• Chemistry: Pb5Cu4Cl10(OH)8 - 2H2O, Hydrated Lead Copper Chloride Hydroxide
  • Class: Halides
  • Uses: A very minor ore of copper and lead and as mineral specimens.
  • Specimens

Pseudoboleite is a mineral that is often intergrown with its "false" self. It is closely related to boleite, whose cumbersome formula is Pb26Cu24Ag10Cl62(OH) 48 - 3H2O. Pseudoboleite gets its name by being a false boleite (pseudo means false). Boleite was named for Boleo, Santa Rosalia, Baja California, Mexico which is the type locality for both minerals. The French colonial town of Santa Rosalia was built near the copper mines that extracted copper from the unusual sedimentary copper deposits. Pseudoboleite and boleite specimens can still be found in these deposits although they are scarce and not easy to find. Pseudoboleite forms tiny blocky crystals on top of the boleite's crystal faces that are called epitaxial overgrowths. Pseudoboleite is often intergrown with boleite inside these crystals in an example of parallel growth. The two minerals are also known to be intergrown with the mineral cumengite, (Pb21Cu20Cl42 (OH)40).

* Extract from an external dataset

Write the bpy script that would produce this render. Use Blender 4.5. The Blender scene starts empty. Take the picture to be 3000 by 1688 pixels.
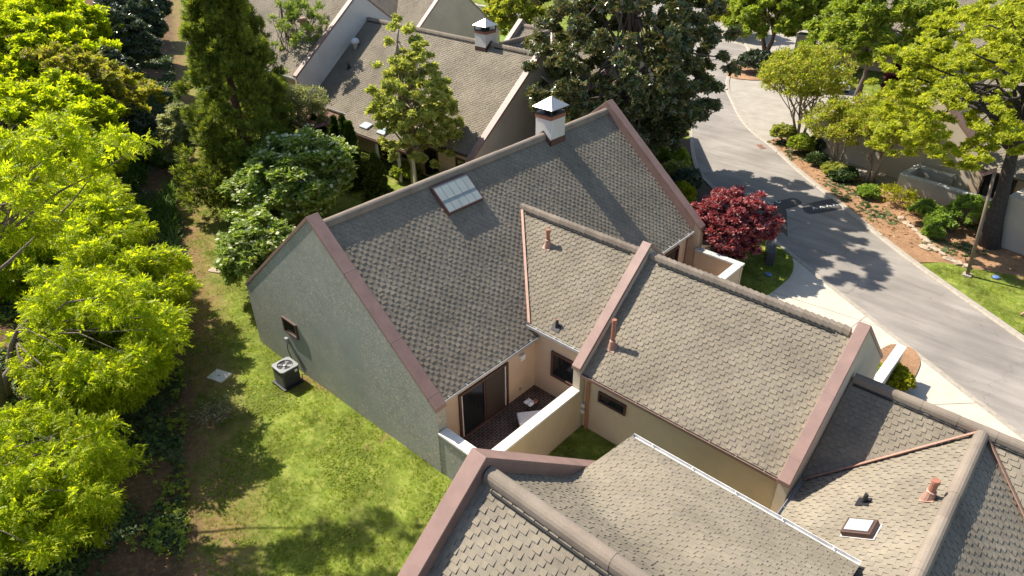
import bpy, bmesh, math, random
import numpy as np
from mathutils import Matrix, Vector
R = math.radians
scene = bpy.context.scene
COL = scene.collection
rng = np.random.default_rng(7)
random.seed(7)
V = lambda *a: np.array(a, float)

# ------------------------------------------------------------------ object helpers
ORG = {}
def root(name, loc, label, cat, group=None):
    o = bpy.data.objects.new(name, None); COL.objects.link(o)
    o.location = loc; o.empty_display_size = .3
    o['label'] = label; o['category'] = cat
    if group: o['group'] = group
    ORG[o.name] = V(*loc); return o
def tag(o, label=None, cat=None, group=None, kind=None):
    for k, v in (('label', label), ('category', cat), ('group', group), ('kind', kind)):
        if v: o[k] = v
    return o
def link(name, me, mat, parent=None):
    o = bpy.data.objects.new(name, me); COL.objects.link(o)
    if mat: me.materials.append(mat)
    if parent:
        o.parent = parent; ORG[o.name] = ORG[parent.name]
    return o
def fast_mesh(name, verts, loops, sizes, org=None, smooth=False):
    me = bpy.data.meshes.new(name)
    verts = np.asarray(verts, np.float32)
    if org is not None: verts = verts - np.asarray(org, np.float32)
    loops = np.asarray(loops, np.int32); sizes = np.asarray(sizes, np.int32)
    me.vertices.add(len(verts)); me.vertices.foreach_set('co', verts.ravel())
    me.loops.add(len(loops)); me.loops.foreach_set('vertex_index', loops)
    me.polygons.add(len(sizes))
    st = np.zeros(len(sizes), np.int32); st[1:] = np.cumsum(sizes)[:-1]
    me.polygons.foreach_set('loop_start', st); me.polygons.foreach_set('loop_total', sizes)
    me.polygons.foreach_set('use_smooth', np.full(len(sizes), bool(smooth)))
    me.update(calc_edges=True); me.validate()
    return me

class MB:
    def __init__(s): s.v = []; s.f = []
    def add(s, vs, fs):
        n = len(s.v); s.v += [tuple(map(float, p)) for p in vs]; s.f += [tuple(i + n for i in f) for f in fs]; return s
    def quad(s, *p): return s.add(p, [tuple(range(len(p)))])
    def prism(s, poly, ext):
        a = [V(*p) for p in poly]; e = V(*ext); n = len(a)
        nor = sum((np.cross(a[i] - a[0], a[(i + 1) % n] - a[0]) for i in range(1, n)), V(0, 0, 0))
        if nor @ e > 0: a = a[::-1]
        b = [p + e for p in a]
        return s.add(a + b, [tuple(range(n)), tuple(range(2 * n - 1, n - 1, -1))] + [(i, i + n, (i + 1) % n + n, (i + 1) % n) for i in range(n)])
    def box(s, a, b):
        x0, y0, z0 = (min(a[i], b[i]) for i in range(3)); x1, y1, z1 = (max(a[i], b[i]) for i in range(3))
        return s.prism([(x0, y0, z0), (x1, y0, z0), (x1, y1, z0), (x0, y1, z0)], (0, 0, z1 - z0))
    def obox(s, c, u, v, hu, hv, h):      # oriented box: centre of base, unit axes u v, half sizes, height
        c = V(*c); u = V(*u); v = V(*v); w = np.cross(u, v)
        return s.prism([c - u * hu - v * hv, c + u * hu - v * hv, c + u * hu + v * hv, c - u * hu + v * hv], w * h)
    def tube(s, pts, rad, n=8, caps=True):
        pts = [V(*p) for p in pts]; k = len(pts)
        if not hasattr(rad, '__len__'): rad = [rad] * k
        rings = []; up = None
        for i in range(k):
            t = pts[min(i + 1, k - 1)] - pts[max(i - 1, 0)]; t = t / (np.linalg.norm(t) + 1e-9)
            if up is None: up = V(1, 0, 0) if abs(t[2]) > .8 else V(0, 0, 1)
            a = np.cross(up, t); a /= np.linalg.norm(a) + 1e-9; b = np.cross(t, a); up = b
            rings.append([pts[i] + rad[i] * (a * math.cos(2 * math.pi * j / n) + b * math.sin(2 * math.pi * j / n)) for j in range(n)])
        fs = [(i * n + j, i * n + (j + 1) % n, (i + 1) * n + (j + 1) % n, (i + 1) * n + j) for i in range(k - 1) for j in range(n)]
        if caps: fs += [tuple(range(n - 1, -1, -1)), tuple(range((k - 1) * n, k * n))]
        return s.add([p for r in rings for p in r], fs)
    def lathe(s, c, prof, n=16):
        c = V(*c); vs = [c + V(r * math.cos(2 * math.pi * j / n), r * math.sin(2 * math.pi * j / n), z) for r, z in prof for j in range(n)]
        k = len(prof)
        return s.add(vs, [(i * n + j, i * n + (j + 1) % n, (i + 1) * n + (j + 1) % n, (i + 1) * n + j) for i in range(k - 1) for j in range(n)] + [tuple(range(n - 1, -1, -1)), tuple(range((k - 1) * n, k * n))])
    def build(s, name, mat, parent=None, smooth=False, bevel=0):
        org = ORG[parent.name] if parent else None
        me = fast_mesh(name, s.v, [i for f in s.f for i in f], [len(f) for f in s.f], org, smooth)
        o = link(name, me, mat, parent)
        if getattr(s, 'dark', None):
            me.materials.append(M['butt']); mi = np.zeros(len(s.f), np.int32); mi[s.dark] = 1; me.polygons.foreach_set('material_index', mi)
        if bevel:
            m = o.modifiers.new('b', 'BEVEL'); m.width = bevel; m.segments = 2; m.limit_method = 'ANGLE'
        return o

# ------------------------------------------------------------------ materials
def newmat(name):
    m = bpy.data.materials.new(name); m.use_nodes = True
    nt = m.node_tree; b = nt.nodes['Principled BSDF']; return m, nt, b
def N(nt, t, **kw):
    n = nt.nodes.new(t)
    for k, v in kw.items():
        if k.startswith('_'): setattr(n, k[1:], v)
        else: n.inputs[k.replace('__', ' ')].default_value = v
    return n
def c4(c): return (c[0], c[1], c[2], 1)
def ramp(nt, fac, stops, interp='LINEAR'):
    r = nt.nodes.new('ShaderNodeValToRGB'); r.color_ramp.interpolation = interp
    e = r.color_ramp.elements
    while len(e) < len(stops): e.new(.5)
    for i, (p, c) in enumerate(stops): e[i].position = p; e[i].color = c4(c) if hasattr(c, '__len__') else (c, c, c, 1)
    nt.links.new(fac, r.inputs[0]); return r
def mixc(nt, fac, a, b, mode='MIX'):
    m = nt.nodes.new('ShaderNodeMix'); m.data_type = 'RGBA'; m.blend_type = mode
    for inp, x in ((m.inputs[0], fac), (m.inputs[6], a), (m.inputs[7], b)):
        if isinstance(x, (int, float)): inp.default_value = x
        elif isinstance(x, (tuple, list)): inp.default_value = c4(x)
        else: nt.links.new(x, inp)
    return m.outputs[2]
def noise(nt, scale, detail=4, rough=.6, vec=None, dist=0):
    n = N(nt, 'ShaderNodeTexNoise', Scale=scale, Detail=detail, Roughness=rough, Distortion=dist)
    if vec is None: vec = nt.nodes.new('ShaderNodeNewGeometry').outputs['Position']
    nt.links.new(vec, n.inputs['Vector']); return n.outputs['Fac']
def bump(nt, b, h, strength=.3, dist=.02):
    n = N(nt, 'ShaderNodeBump', Strength=strength, Distance=dist); nt.links.new(h, n.inputs['Height']); nt.links.new(n.outputs[0], b.inputs['Normal'])
def simple(name, col, rough=.6, metal=0, var=.12, vs=6., bumps=0, bs=60., spec=.5):
    m, nt, b = newmat(name)
    a = tuple(x * (1 - var) for x in col); c = tuple(min(1, x * (1 + var)) for x in col)
    r = ramp(nt, noise(nt, vs, 5, .65), [(.3, a), (.7, c)])
    nt.links.new(r.outputs[0], b.inputs['Base Color']); b.inputs['Roughness'].default_value = rough; b.inputs['Metallic'].default_value = metal
    b.inputs['Specular IOR Level'].default_value = spec
    if bumps: bump(nt, b, noise(nt, bs, 3, .6), bumps, .01)
    return m
def shingle_mat(name, cols):
    m, nt, b = newmat(name)
    g = nt.nodes.new('ShaderNodeNewGeometry')
    k = len(cols)
    base = ramp(nt, g.outputs['Random Per Island'], [(i / k, c) for i, c in enumerate(cols)], 'LINEAR').outputs[0]
    big = ramp(nt, noise(nt, .55, 5, .65), [(.3, .74), (.7, 1.14)]).outputs[0]
    col = mixc(nt, 1., base, big, 'MULTIPLY')
    fine = ramp(nt, noise(nt, 55, 3, .8), [(.25, .72), (.75, 1.25)]).outputs[0]
    col = mixc(nt, 1., col, fine, 'MULTIPLY')
    streak = noise(nt, 2.6, 5, .7)
    col = mixc(nt, ramp(nt, streak, [(.56, 0.), (.72, .32)]).outputs[0], col, (.10, .092, .08))
    nt.links.new(col, b.inputs['Base Color']); b.inputs['Roughness'].default_value = .95; b.inputs['Specular IOR Level'].default_value = .15
    bump(nt, b, noise(nt, 130, 2, .7), .35, .006)
    return m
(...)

All three minerals are very rare and have very unusual chemistries. These halides and others with similar chemistries belong to a division in the Halides Class called the Oxyhalides and Hydroxyhalides. These minerals have either oxygen or hydroxide groups in their chemistries. The oxygen atom in their chemistries might require their classification in the Oxides Class of minerals except that their structures are more tied to the halide elements and the oxygens and hydroxides are kind of superfluous to the overall structure. Some other members of the Oxyhalides and Hydroxyhalides include bideauxite, chloroxiphite, kelyanite, botallackite, laurionite, paralaurionite, mendipite, fiedlerite, pinchite, penfieldite, yedlinite, atacamite, koenenite, diaboleite, zirklerite and paratacamite. Of these, only atacamite and boleite are common enough to be seen at rock shows and in rock shops with regularity.


  • Color is indigo blue.
  • Luster is vitreous to pearly.
  • Transparency: Crystals are usually translucent to transparent.
  • Crystal System is tetragonal; 4 2 2
  • Crystal Habits include tiny blocky crystals on top of the boleite's crystal faces; a form of epitaxial overgrowth. It is often intergrown with boleite in parallel growth. Crystals can be pseudocubic.
  • Cleavage is perfect.
  • Fracture is uneven.
  • Hardness is 2.5
  • Specific Gravity is 4.9 - 5.0 (rather heavy for translucent minerals)
  • Streak is light green to blue.
  • Associated Minerals include other rare copper and lead chlorides such as boleite, cumengite, chloroxiphite, paralaurionite, matlockite, chlorargyrite, atacamite, mendipite and diaboleite. Also found with cerussite, smithsonite, connellite, gerhardtite, cuprite, leadhillite, clays, linarite, phosgenite and chrysocolla.
  • Notable Occurrences include Boleo, Santa Rosalia, Baja California, Mexico and the Mammoth District, Arizona, USA and most places where boleite is found.
  • Best Field Indicators are crystals habit, color, density, streak and locality.